In a startling twist of retail fate, what was once celebrated as the world's largest shopping mall now sits as a hollow shell of its former glory. The New South China Mall in Dongguan, China - a structure so vast it could hold six London Olympic Stadiums - has become one of the planet's most spectacular commercial failures.
A Colossal Vision Gone Wrong
Built during China's economic boom in 2005, this £1 billion megastructure was designed to be the ultimate shopping paradise.
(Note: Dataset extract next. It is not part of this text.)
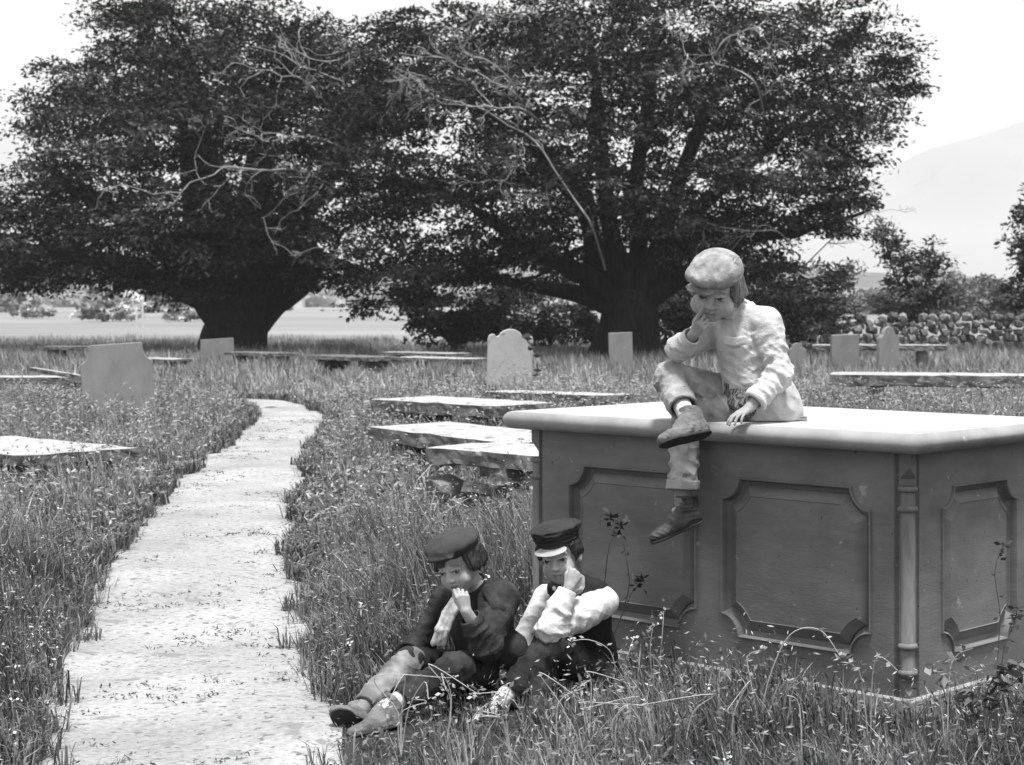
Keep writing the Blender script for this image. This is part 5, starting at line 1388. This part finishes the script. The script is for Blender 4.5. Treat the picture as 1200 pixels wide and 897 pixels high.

With space for 2,350 stores and attractions including a full-scale indoor rollercoaster and Venetian-style canals with gondolas, developers envisioned throngs of eager shoppers.
The Reality Today
Instead of bustling crowds, visitors now encounter:
- Dust-covered escalators frozen in time
- Abandoned storefronts with peeling advertisements
- Eerie corridors echoing with footsteps
- Only a handful of operational businesses
What Went Wrong?
Experts point to several critical miscalculations:
- The mall's location in Dongguan rather than a major city like Shanghai or Beijing
- Overestimation of local purchasing power
- The rise of e-commerce in China
- Poor public transport connections
Photographs reveal a surreal landscape where nature has begun reclaiming sections of the complex, with weeds pushing through cracks in the pristine flooring.
A Cautionary Tale
This retail white elephant stands as a stark warning about the perils of unchecked development and speculative construction that characterised parts of China's economic miracle. While some areas have been repurposed as makeshift offices or exhibition spaces, about 99% of the mall remains vacant.
Urban explorers and photographers now document the mall's decay, capturing haunting images of what was meant to be a temple to consumerism, but became instead a monument to failed ambition.